++++ RECORDS PROVIDED
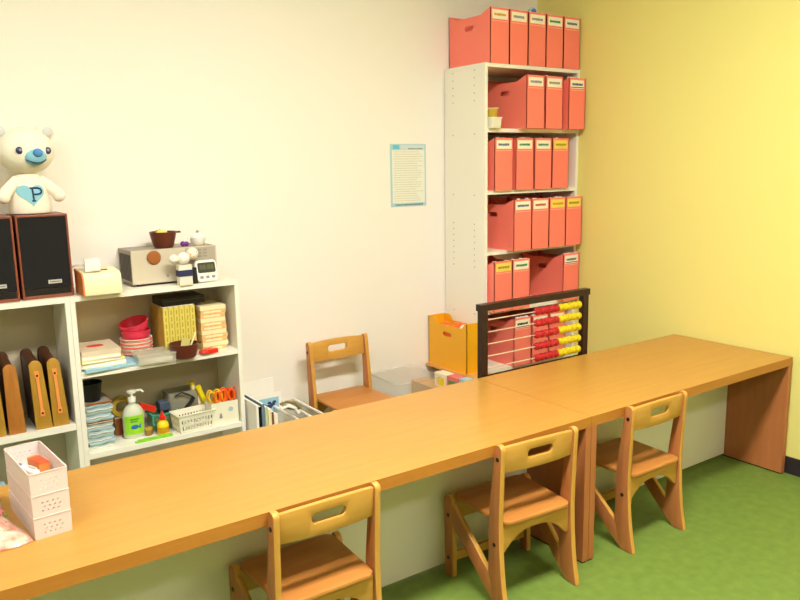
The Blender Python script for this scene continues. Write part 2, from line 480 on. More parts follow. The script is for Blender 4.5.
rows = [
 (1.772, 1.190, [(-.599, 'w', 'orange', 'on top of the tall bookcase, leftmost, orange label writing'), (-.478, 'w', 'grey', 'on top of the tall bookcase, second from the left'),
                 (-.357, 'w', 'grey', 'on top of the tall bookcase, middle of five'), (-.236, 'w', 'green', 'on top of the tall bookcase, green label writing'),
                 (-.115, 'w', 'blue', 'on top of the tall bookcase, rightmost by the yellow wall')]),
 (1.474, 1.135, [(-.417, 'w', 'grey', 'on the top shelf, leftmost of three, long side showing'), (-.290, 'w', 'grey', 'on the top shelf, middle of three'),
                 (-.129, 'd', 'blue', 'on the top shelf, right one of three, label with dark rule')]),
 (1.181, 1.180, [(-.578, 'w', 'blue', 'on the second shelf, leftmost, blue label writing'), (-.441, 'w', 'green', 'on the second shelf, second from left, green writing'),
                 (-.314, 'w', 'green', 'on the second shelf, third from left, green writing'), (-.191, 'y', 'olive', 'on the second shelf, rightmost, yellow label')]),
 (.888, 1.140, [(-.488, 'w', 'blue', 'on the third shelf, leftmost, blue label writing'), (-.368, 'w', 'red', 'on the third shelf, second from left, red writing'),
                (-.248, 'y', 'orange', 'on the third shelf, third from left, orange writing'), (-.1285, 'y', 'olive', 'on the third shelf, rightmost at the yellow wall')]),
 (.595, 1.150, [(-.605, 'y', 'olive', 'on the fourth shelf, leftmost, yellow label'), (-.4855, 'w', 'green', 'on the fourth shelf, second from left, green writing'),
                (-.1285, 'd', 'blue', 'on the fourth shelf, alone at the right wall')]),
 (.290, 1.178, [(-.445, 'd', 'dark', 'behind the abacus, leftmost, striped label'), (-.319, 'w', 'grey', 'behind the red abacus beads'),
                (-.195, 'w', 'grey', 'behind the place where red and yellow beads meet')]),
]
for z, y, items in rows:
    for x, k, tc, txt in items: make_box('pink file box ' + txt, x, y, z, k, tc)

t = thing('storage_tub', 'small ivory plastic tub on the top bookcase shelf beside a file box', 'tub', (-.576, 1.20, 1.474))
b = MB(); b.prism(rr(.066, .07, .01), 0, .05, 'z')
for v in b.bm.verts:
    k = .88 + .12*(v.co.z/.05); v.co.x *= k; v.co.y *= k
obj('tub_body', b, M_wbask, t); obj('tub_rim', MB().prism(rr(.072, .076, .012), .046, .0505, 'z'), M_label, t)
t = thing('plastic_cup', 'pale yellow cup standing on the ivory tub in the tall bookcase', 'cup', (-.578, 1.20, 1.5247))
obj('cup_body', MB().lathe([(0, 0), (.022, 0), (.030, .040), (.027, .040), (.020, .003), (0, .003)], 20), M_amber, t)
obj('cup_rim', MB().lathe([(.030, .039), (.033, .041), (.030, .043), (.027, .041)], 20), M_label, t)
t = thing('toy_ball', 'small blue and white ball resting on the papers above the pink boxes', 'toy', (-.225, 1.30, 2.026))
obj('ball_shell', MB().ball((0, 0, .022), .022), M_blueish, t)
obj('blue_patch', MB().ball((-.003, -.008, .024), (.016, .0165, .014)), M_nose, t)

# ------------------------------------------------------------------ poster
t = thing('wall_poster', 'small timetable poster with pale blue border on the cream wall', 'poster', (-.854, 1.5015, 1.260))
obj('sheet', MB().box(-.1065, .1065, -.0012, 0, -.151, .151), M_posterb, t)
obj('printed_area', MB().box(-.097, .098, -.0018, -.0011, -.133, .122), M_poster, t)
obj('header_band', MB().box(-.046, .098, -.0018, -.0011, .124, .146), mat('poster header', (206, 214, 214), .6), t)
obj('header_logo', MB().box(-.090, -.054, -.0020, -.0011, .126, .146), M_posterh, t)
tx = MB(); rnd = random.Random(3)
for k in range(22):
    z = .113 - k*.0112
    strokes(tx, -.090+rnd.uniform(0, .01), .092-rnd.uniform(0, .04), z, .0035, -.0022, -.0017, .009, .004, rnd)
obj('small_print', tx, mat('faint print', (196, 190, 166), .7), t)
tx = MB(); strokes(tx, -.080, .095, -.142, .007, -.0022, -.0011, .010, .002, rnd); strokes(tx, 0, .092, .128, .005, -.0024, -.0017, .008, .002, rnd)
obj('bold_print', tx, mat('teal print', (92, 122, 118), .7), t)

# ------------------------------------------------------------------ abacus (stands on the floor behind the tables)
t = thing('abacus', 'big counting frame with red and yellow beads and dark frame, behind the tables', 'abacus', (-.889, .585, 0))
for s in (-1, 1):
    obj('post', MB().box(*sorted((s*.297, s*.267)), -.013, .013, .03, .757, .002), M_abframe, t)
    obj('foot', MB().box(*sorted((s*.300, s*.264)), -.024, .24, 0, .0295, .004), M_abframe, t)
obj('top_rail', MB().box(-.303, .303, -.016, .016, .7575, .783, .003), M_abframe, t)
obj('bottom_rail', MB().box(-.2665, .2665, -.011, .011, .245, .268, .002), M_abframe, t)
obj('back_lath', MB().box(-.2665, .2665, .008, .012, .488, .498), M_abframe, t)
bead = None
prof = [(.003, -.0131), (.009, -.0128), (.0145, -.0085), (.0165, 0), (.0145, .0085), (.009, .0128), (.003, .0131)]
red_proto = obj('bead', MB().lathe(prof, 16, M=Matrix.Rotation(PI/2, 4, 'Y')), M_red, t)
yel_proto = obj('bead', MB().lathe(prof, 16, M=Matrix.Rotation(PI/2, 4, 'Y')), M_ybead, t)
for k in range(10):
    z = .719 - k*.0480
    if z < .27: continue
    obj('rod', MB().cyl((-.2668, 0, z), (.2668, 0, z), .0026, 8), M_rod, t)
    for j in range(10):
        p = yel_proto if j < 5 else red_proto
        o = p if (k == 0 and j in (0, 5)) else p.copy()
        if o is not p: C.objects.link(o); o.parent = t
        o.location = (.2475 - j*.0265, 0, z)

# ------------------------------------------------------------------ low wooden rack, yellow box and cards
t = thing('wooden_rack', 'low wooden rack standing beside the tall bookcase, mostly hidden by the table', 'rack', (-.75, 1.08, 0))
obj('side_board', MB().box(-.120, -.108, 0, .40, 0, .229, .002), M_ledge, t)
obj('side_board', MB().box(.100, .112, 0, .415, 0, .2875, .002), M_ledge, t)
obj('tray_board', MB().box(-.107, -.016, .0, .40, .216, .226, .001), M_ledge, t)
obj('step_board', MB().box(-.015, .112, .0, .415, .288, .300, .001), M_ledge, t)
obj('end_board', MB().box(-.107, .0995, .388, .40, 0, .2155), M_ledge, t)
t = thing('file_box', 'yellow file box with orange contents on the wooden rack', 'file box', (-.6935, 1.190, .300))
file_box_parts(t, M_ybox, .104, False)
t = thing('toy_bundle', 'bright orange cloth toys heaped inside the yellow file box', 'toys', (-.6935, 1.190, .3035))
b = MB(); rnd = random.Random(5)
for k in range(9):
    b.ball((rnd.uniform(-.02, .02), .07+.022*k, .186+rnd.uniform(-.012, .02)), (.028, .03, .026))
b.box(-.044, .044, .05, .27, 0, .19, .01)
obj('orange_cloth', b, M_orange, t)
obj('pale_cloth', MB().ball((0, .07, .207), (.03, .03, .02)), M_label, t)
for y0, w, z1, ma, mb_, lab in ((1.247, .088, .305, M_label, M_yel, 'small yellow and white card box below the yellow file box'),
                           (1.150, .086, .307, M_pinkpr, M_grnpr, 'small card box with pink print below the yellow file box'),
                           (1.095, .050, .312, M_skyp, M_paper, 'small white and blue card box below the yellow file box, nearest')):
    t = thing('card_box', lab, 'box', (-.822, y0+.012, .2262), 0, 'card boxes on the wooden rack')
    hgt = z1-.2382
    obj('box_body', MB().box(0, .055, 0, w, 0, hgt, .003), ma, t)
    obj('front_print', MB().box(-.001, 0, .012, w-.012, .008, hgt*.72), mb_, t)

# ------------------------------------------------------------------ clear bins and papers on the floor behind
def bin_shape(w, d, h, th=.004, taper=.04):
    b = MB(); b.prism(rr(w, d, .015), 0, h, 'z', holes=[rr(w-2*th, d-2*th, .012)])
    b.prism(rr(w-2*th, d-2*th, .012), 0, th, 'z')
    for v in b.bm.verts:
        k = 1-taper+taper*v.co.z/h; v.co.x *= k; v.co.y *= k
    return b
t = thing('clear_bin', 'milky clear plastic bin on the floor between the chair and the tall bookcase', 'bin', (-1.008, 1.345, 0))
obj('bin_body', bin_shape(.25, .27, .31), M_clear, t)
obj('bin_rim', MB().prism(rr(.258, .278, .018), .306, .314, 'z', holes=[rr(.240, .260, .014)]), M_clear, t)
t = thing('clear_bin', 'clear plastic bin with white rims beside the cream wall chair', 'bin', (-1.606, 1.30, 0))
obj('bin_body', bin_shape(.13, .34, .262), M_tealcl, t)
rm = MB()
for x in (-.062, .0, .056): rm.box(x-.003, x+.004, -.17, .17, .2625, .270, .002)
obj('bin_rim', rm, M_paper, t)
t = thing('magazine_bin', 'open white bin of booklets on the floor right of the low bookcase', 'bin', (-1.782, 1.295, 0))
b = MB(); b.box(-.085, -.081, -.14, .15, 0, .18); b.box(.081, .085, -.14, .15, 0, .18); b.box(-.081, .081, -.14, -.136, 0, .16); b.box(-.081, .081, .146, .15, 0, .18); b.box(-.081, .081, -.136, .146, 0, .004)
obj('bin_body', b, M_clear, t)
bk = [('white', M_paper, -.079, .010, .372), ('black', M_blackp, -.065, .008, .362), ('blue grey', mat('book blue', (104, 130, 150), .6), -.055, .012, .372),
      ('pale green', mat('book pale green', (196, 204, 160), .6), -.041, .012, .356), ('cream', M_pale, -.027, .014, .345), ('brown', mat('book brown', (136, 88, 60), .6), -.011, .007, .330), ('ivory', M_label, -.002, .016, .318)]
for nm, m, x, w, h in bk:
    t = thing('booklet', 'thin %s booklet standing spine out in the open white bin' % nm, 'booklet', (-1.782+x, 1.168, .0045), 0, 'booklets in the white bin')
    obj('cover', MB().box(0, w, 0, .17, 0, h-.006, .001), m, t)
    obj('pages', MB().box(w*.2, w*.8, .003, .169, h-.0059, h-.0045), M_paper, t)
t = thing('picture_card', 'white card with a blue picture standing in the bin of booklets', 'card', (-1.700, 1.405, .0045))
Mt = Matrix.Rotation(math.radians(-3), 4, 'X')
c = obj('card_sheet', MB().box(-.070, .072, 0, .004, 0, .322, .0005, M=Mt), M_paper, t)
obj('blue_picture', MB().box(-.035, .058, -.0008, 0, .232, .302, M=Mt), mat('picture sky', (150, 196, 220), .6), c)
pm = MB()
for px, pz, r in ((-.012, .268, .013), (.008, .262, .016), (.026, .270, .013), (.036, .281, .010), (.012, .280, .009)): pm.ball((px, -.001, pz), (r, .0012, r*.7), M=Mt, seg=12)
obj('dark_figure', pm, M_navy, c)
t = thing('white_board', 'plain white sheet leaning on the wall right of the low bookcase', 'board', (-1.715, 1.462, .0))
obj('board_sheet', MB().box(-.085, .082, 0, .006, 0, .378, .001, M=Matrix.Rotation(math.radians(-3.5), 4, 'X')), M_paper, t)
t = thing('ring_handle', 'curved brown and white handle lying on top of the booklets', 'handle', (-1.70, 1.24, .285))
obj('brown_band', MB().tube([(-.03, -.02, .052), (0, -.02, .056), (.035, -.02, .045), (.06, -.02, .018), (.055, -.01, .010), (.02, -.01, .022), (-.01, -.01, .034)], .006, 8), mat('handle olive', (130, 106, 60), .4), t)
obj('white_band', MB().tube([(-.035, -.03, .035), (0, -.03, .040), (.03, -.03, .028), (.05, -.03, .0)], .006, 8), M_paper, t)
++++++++
++++ RECORDS PROVIDED
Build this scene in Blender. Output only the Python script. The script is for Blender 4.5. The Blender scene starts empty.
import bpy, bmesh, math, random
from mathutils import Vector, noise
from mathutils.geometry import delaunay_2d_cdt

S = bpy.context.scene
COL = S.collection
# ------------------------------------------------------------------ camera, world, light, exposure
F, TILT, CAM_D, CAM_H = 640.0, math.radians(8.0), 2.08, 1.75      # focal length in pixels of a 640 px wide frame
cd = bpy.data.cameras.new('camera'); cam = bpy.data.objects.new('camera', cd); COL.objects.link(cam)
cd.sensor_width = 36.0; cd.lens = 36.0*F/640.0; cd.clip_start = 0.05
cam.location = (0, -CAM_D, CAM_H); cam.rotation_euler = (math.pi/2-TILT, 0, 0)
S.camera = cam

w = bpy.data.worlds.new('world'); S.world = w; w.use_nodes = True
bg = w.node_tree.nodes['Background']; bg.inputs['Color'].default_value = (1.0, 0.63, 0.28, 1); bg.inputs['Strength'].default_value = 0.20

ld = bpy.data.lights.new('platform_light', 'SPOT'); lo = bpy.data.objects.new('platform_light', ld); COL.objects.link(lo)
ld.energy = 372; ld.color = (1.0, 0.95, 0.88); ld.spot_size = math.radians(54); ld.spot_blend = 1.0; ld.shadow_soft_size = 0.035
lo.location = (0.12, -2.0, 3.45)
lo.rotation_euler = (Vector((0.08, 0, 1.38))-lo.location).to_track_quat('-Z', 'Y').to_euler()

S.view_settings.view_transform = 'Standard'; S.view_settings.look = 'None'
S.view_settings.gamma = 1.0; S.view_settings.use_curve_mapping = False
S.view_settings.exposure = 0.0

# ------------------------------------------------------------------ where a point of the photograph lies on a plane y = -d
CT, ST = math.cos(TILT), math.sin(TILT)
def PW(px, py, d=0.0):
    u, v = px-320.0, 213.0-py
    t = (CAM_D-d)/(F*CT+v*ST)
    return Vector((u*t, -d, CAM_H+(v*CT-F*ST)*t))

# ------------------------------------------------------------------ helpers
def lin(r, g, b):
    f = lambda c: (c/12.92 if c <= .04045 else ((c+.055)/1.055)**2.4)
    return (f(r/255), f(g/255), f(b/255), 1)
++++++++
> **EXERCISE**: Scan the records above for the string "Blender", then select every line that holds it.

> **RIGHT ANSWER**:
The Blender Python script for this scene continues. Write part 2, from line 480 on. More parts follow. The script is for Blender 4.5.
Build this scene in Blender. Output only the Python script. The script is for Blender 4.5. The Blender scene starts empty.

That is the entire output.